The framework also aims to involve the Religious Affairs, Information, Youth and Sports, and Education Ministries in awareness campaigns, anti-gambling messaging, and prevention efforts across society, particularly targeting media, sports integrity, and educational institutions.

The bill further contemplates international cooperation, including engagement with foreign jurisdictions and international organisations, where necessary.

Potential concerns 

As the draft moves through the legislative process, several policy questions are likely to attract attention.
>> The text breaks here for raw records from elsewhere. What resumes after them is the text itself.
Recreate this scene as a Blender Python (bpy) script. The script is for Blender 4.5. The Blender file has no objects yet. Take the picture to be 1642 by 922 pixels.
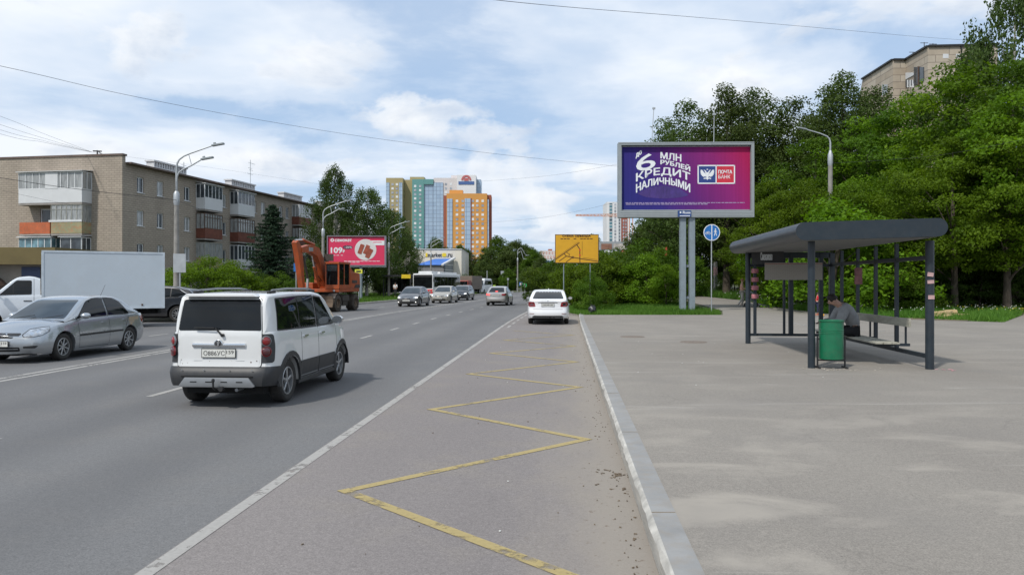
import bpy, bmesh, math, random
import numpy as np
from mathutils import Vector, Matrix
from mathutils.bvhtree import BVHTree
SC = bpy.context.scene
COL = SC.collection
PI = math.pi
R = math.radians
# ------------------------------------------------------------------ camera, light, exposure
CAMH, FPX, HOR, CX = 1.8, 1250.0, 452.0, 821.0
cam = bpy.data.cameras.new('camera')
camo = bpy.data.objects.new('camera', cam)
COL.objects.link(camo)
cam.sensor_width = 36
cam.lens = 36 * FPX / 1642
cam.shift_y = -9 / 1642
cam.clip_end = 6000
camo.location = (0, 0, CAMH)
camo.rotation_euler = (R(90), 0, 0)
SC.camera = camo
SUN = Vector((-0.47, -0.62, 0.95)).normalized()
SC.view_settings.view_transform = 'Standard'
SC.view_settings.look = 'None'
SC.view_settings.gamma = 1
SC.view_settings.use_curve_mapping = False
SC.view_settings.exposure = 0.08
sl = bpy.data.lights.new('sun', 'SUN')
sl.energy = 3.0
sl.angle = R(3.0)
sl.color = (1.0, 0.955, 0.89)
so = bpy.data.objects.new('sun', sl)
COL.objects.link(so)
so.rotation_euler = SUN.to_track_quat('Z', 'Y').to_euler()
def nn(nt, t, **kw):
 n = nt.nodes.new(t)
 for k, v in kw.items():
  if k in n.inputs:
   n.inputs[k].default_value = v
  else:
   setattr(n, k, v)
 return n
def math_node(nt, op, a, b=None, c=None, clamp=False):
 n = nt.nodes.new('ShaderNodeMath')
 n.operation = op
 n.use_clamp = clamp
 for i, v in enumerate((a, b, c)):
  if v is None:
   continue
  if isinstance(v, (int, float)):
   n.inputs[i].default_value = v
  else:
   nt.links.new(v, n.inputs[i])
 return n.outputs[0]
def ramp(nt, fac, stops, interp='LINEAR'):
 n = nt.nodes.new('ShaderNodeValToRGB')
 n.color_ramp.interpolation = interp
 el = n.color_ramp.elements
 while len(el) < len(stops):
  el.new(0.5)
 for e, (p, c) in zip(el, stops):
  e.position = p
  e.color = (c, c, c, 1) if isinstance(c, (int, float)) else (*c, 1)
 nt.links.new(fac, n.inputs[0])
 return n.outputs[0]
def mixc(nt, fac, a, b, blend='MIX'):
 n = nt.nodes.new('ShaderNodeMix')
 n.data_type = 'RGBA'
 n.blend_type = blend
 for s, v in ((0, fac), (6, a), (7, b)):
  if isinstance(v, (int, float)):
   n.inputs[s].default_value = v
  elif isinstance(v, tuple):
   n.inputs[s].default_value = (*v[:3], 1)
  else:
   nt.links.new(v, n.inputs[s])
 return n.outputs[2]
def noise_tex(nt, vec, scale, detail=4, rough=0.55, dist=0.0, color=False):
 n = nt.nodes.new('ShaderNodeTexNoise')
 n.inputs['Scale'].default_value = scale
 n.inputs['Detail'].default_value = detail
 n.inputs['Roughness'].default_value = rough
 n.inputs['Distortion'].default_value = dist
 if vec is not None:
  nt.links.new(vec, n.inputs['Vector'])
 return n.outputs[1 if color else 0]
def mapping(nt, vec, loc=(0, 0, 0), rot=(0, 0, 0), scale=(1, 1, 1)):
 n = nt.nodes.new('ShaderNodeMapping')
 n.inputs[1].default_value = loc
 n.inputs[2].default_value = rot
 n.inputs[3].default_value = scale
 nt.links.new(vec, n.inputs[0])
 return n.outputs[0]
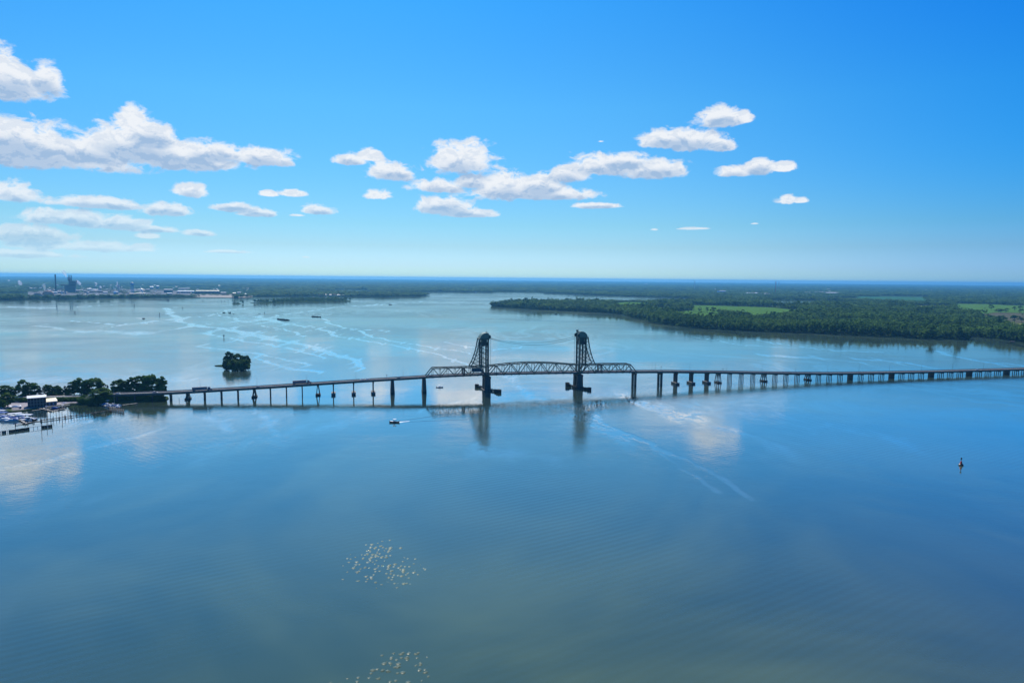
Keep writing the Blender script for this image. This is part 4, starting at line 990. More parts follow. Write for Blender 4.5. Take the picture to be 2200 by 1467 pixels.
# ---- trusses
HT = 5.6
def zt_px(px, py, off=0.0): return bp(px, py, off)[1]
def truss(name, s0, s1, npan, top, endL=True, endR=True, lab=None):
    """Warren truss with verticals: top(s) gives the height of the top chord"""
    ds = (s1-s0)/npan; zb = lambda s: dz(s) - 0.75
    cm = MB(); 
    for off in (-HT, HT):
        for k in range(npan): cm.beam(BP(s0+k*ds, off, zb(s0+k*ds)), BP(s0+(k+1)*ds, off, zb(s0+(k+1)*ds)), 0.6, 0.95)
    T_ = cm.build('truss_span', M_STEEL, bridge); T_['label'] = lab
    for k in range(npan+1): 
        s = s0+k*ds; MB().beam(BP(s, -HT, zb(s)-0.55), BP(s, HT, zb(s)-0.55), 0.4, 1.0).build('floor_beam', M_STEEL, T_)
    for off in (-3.0, -1, 1, 3.0): MB().beam(BP(s0, off, zb(s0)-0.3), BP(s1, off, zb(s1)-0.3), 0.3, 0.55).build('stringer', M_STEEL, T_)
    k0, k1 = (1 if endL else 0), (npan-1 if endR else npan)
    for off in (-HT, HT):
        pt = lambda k, up: BP(s0+k*ds, off, top(s0+k*ds) if up else zb(s0+k*ds))
        for k in range(k0, k1): MB().beam(pt(k, 1), pt(k+1, 1), 0.8, 1.0).build('top_chord', M_STEEL, T_)
        for k in range(0, npan):
            up0 = (k % 2 == 1); thick = 0.9 if k in (0, npan-1) else 0.68
            MB().beam(pt(k, up0), pt(k+1, not up0), thick, thick).build('diagonal', M_STEEL, T_)
        for k in range(k0, k1+1):
            MB().beam(pt(k, 0)+UP*0.3, pt(k, 1)-UP*0.2, 0.42, 0.42).build('vertical', M_STEEL, T_)
            if k % 2 == 1: m_ = MB(); m_.frame(pt(k, 1)-UP*0.85, BD, BN, UP, 1.5, 0.72, 0.9); m_.build('gusset', M_STEEL, T_)
            else: m_ = MB(); m_.frame(pt(k, 0)-UP*0.2, BD, BN, UP, 1.6, 0.74, 1.0); m_.build('gusset', M_STEEL, T_)
    for k in range(k0, k1+1):
        s = s0+k*ds; z = top(s)
        MB().beam(BP(s, -HT, z), BP(s, HT, z), 0.3, 0.42).build('top_strut', M_STEEL, T_)
        if k % 2 == 0: 
            MB().beam(BP(s, -HT, z-0.3), BP(s, 0, z-2.2), 0.2).build('sway_brace', M_STEEL, T_)
            MB().beam(BP(s, HT, z-0.3), BP(s, 0, z-2.2), 0.2).build('sway_brace', M_STEEL, T_)
            MB().beam(BP(s, -HT, z-2.4), BP(s, HT, z-2.4), 0.22).build('sway_brace', M_STEEL, T_)
        if k < k1:
            z2 = top(s+ds); MB().beam(BP(s, -HT, z), BP(s+ds, HT, z2), 0.22).build('lateral_brace', M_STEEL, T_)
            MB().beam(BP(s, HT, z), BP(s+ds, -HT, z2), 0.22).build('lateral_brace', M_STEEL, T_)
    return T_
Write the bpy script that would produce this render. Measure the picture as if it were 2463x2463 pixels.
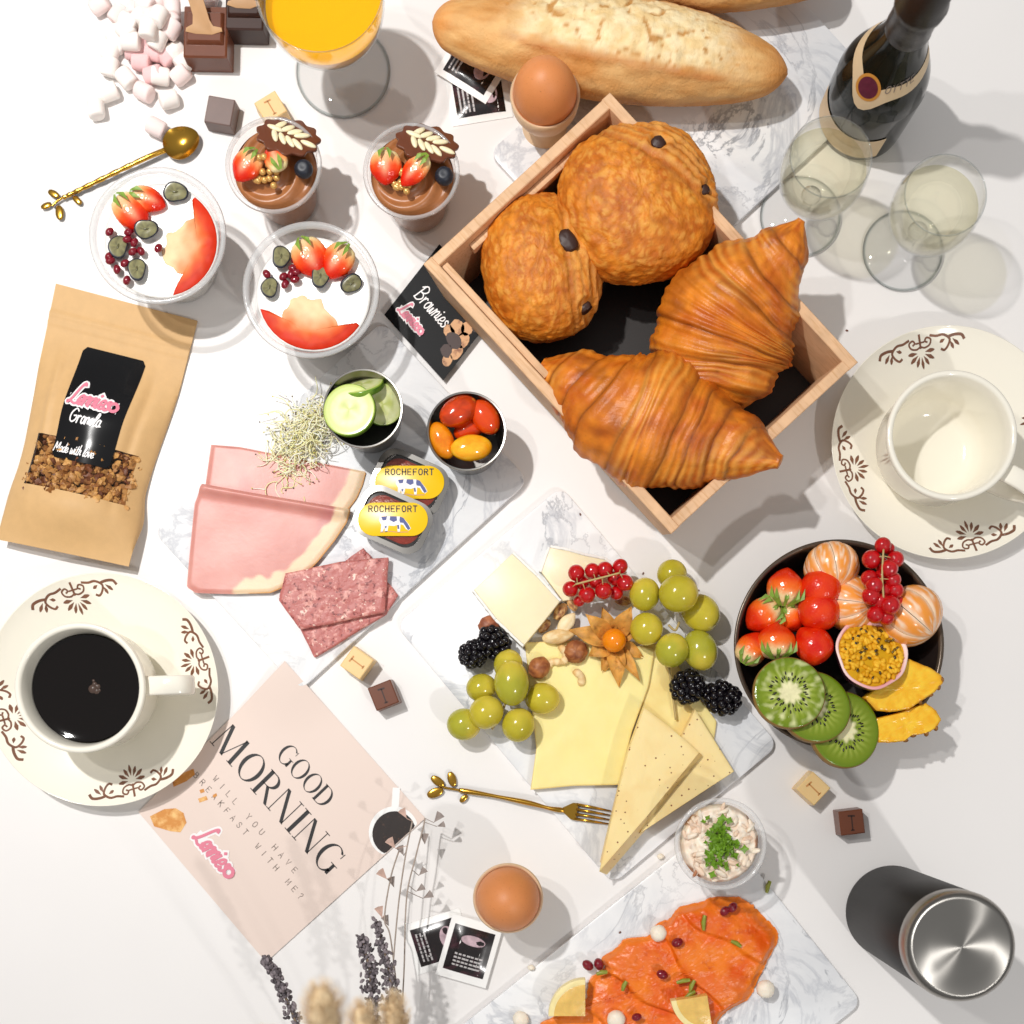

The proposed use of identity-linking systems, AI-based monitoring systems, deep packet inspection (DPI), and other network-level detection tools may raise questions about oversight, proportionality, and safeguards, particularly as the bill grants broad enforcement powers without clearly defining their limits or accountability mechanisms. The draft does not establish an independent regulatory or oversight commission, instead relying on an inter-agency coordination structure led by enforcement and intelligence bodies, with no clearly defined external watchdog, grievance mechanism, or transparency requirements such as DPI reporting. As a result, there would be little separation between those enforcing the law and those overseeing its use, raising concerns about independence and accountability.

The other concern is implementation and enforcement. While the bill grants authorities broad powers, regulating offshore digital gambling networks remains challenging, as operators can quickly change domains, payment channels, and technical infrastructure. The bill could also increase pressure on internet service providers, payment platforms, and technology companies to participate in enforcement efforts. 

The draft bill signals a widening of Bangladesh’s regulatory approach to the digital sphere, where financial systems, telecommunications, identity infrastructure, and online platforms are increasingly treated as part of a single enforcement ecosystem.